In a sister site I saw the word sir written in IPA as /sər/
and not /sɜ:r/ as it was in my OALD. So I looked it up at Oxford Dictionary on-line and sure enough, they had it as /sər/. The same at MW.

The same pronunciation is given for words like purr and bird where my OALD shows /ɜ:r/

I thought the schwa was used to indicate a reduced vowel in an unstressed syllable.

I am also seeing the same in the word cut. Although my 30 year-old copy of OALD shows /kʌt/, I am seeing /kət/ in MW.

Is schwa now being used to indicate a vowel sound in a single syllable word? When did this change?

Best Answer

I've no idea when the change that you ask about occurred. The definition below from the OED has not been updated since 1982, indicating that back then it did not consider the schwa to be exclusively reserved for unstressed syllables.

A Dictionary of Psychology (4th edition, Oxford U Press) says:

The neutral and central mid vowel...that occurs in the words the and fern, at the beginning of about, and at the end of sofa, and the symbol in the International Phonetic Alphabet (IPA) that represents it, namely an inverted e. Statistically, it is the most frequently occurring English vowel (over ten per cent of all vowel sounds), yet it has no corresponding single letter in the standard alphabet. See also central vowel, formant, mid vowel. [From Hebrew shewa a mark indicating the absence of a vowel sound][my emphasis in bold]

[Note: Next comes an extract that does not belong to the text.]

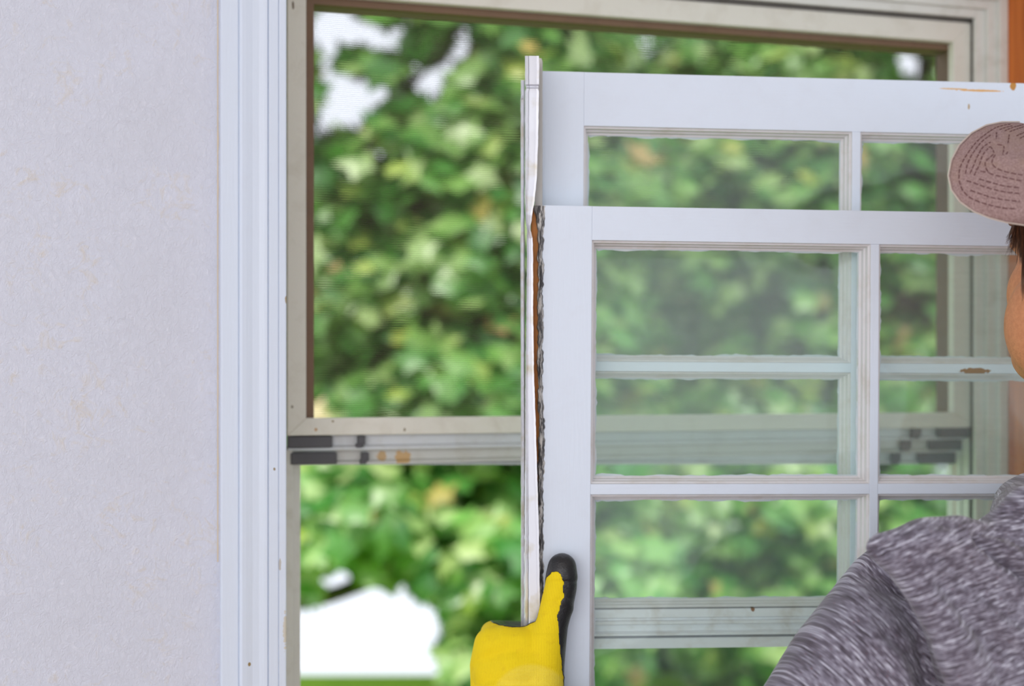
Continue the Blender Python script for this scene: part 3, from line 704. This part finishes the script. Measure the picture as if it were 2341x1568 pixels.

The Oxford English Dictionary (OED) defines schwa as

The central vowel sound /ə/ , typically occurring in weakly stressed syllables, as in the final syllable of ‘sofa’ and the first syllable of ‘along’; = sheva n. 2. Occas., the symbol of an inverted ‘e’ used to represent this sound.

It gives a schwa in the pronunciation of such single syllable words as sir, purr, bird and the stressed syllable of birdbath.

The aptly named Concise Oxford Dictionary of Linguistics says

The mid-central vowel of e.g. the second syllable of matter: in phonetic notation [ə] ([matə]). Also spelled ‘shwa’.

Fowler’s Dictionary of Modern English Usage (4 ed.):

/ʃwɑː/ (shwah). In the phrase ‘a moment ago’ in unemphatic BrE speech, the two unstressed vowels in italics are pronounced identically. The technical name for this sound is schwa, and its symbol is /ə/ in the International Phonetic Alphabet. Not only letter a can be pronounced /ə/ : the italicized letters in the following show it represented by other written vowels: number, the, obey, commit, success, picture. The fact that letters a, e, o, and u can all be pronounced as a schwa explains many widespread spelling mistakes, such as *relevent.

I'll add that's it's too bad the sound of schwa is not also schwa.